Frantic attempts to improve America’s test scores have resulted in new strategies meant to be implemented by teachers who often have neither the resources nor the time to add one more well-meaning program to the school day. Many of these strategies have never been tried in the classroom by those responsible for mandating and/or implementing them. Do they work? No one knows. As Thomas Sowell, a much-lauded economist once said, “Much of the social history of the Western world, over the past three decades, has been a history of replacing what worked with what sounded good.”

I’ve tried a number of new educational strategies now that I am certain do not work, but I don’t see any fix for this waste of my time or my students time. If I don’t do as I am told, I risk censure or even dismissal. This is no time to voice dissent in the teaching ranks.

I feel as if I am living that old fable, “The Emperor’s New Clothes,” a tale by Hans Christian Anderson.

In this tale, two weavers promise a vain emperor that they will make him a special new, royal outfit with a unique characteristic: This outfit will be invisible to anyone unfit for his position.  The weavers ask for money, silk and gold thread, pretending to spin and weave their nonexistent fabric. Ministers and officials exclaim over its magnificent colors and workmanship, oohing and ahhing over the outfit, for fear of being seen as incompetent or stupid. The Emperor himself gushes enthusiastically over his new outfit.

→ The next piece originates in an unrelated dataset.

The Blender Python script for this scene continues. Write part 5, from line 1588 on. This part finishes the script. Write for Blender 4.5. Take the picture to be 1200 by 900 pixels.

In the end, a parade is held to show off the gorgeous garment. The Emperor parades down the streets of his kingdom, wearing nothing except (hopefully) some underwear. Chamberlains hold their arms aloft, pretending to carry the train, hoping no one will realize they can’t feel the magic cloth. As the Emperor’s subjects all share their enthusiasm about the magnificent new garments, though, a young child in the crowd blurts out the truth:

“But he doesn’t have anything on!” the child says.

The crowd picks up the chant:  “The child says that he doesn’t have anything on!” until everyone is repeating, “He doesn’t have anything on!”

The emperor shudders, and knows that they are right, nevertheless carrying himself proudly down the street in his nonexistent clothes, as the chamberlains walk behind him, holding aloft the train that isn’t there.

The truth is that many people saw that No Child Left Behind (NCLB) was empty of promise, despite all the promises made on its behalf. These teachers, educational leaders and laypeople understood the dangers posed by America’s high-stakes testing regime quickly or even immediately. Those of us who teach in academically-disadvantaged schools understand that NCLB is not only documenting the difference between zip codes thoroughly – but also contributing to that difference. Tests suck up time and resources, and force standardization of instruction, preventing desperately needed remedial instruction. As schools prepare for test after test, hurtle towards a national Common Core Curriulum, and meet ever more onerous government paperwork demands, we often feel as if we have no time left for our raison d’etre: teaching.  The time demands needed to satisfy all the latest legislation can just be managed — if you take out all those pesky student needs for actual instruction and learning.

NCLB is the Emperor, wandering naked through the streets, as educational bureaucrats and ersatz leaders trumpet the beauty of a new approach to education that has all the texture, pattern and elegance of the Emperor’s new clothes.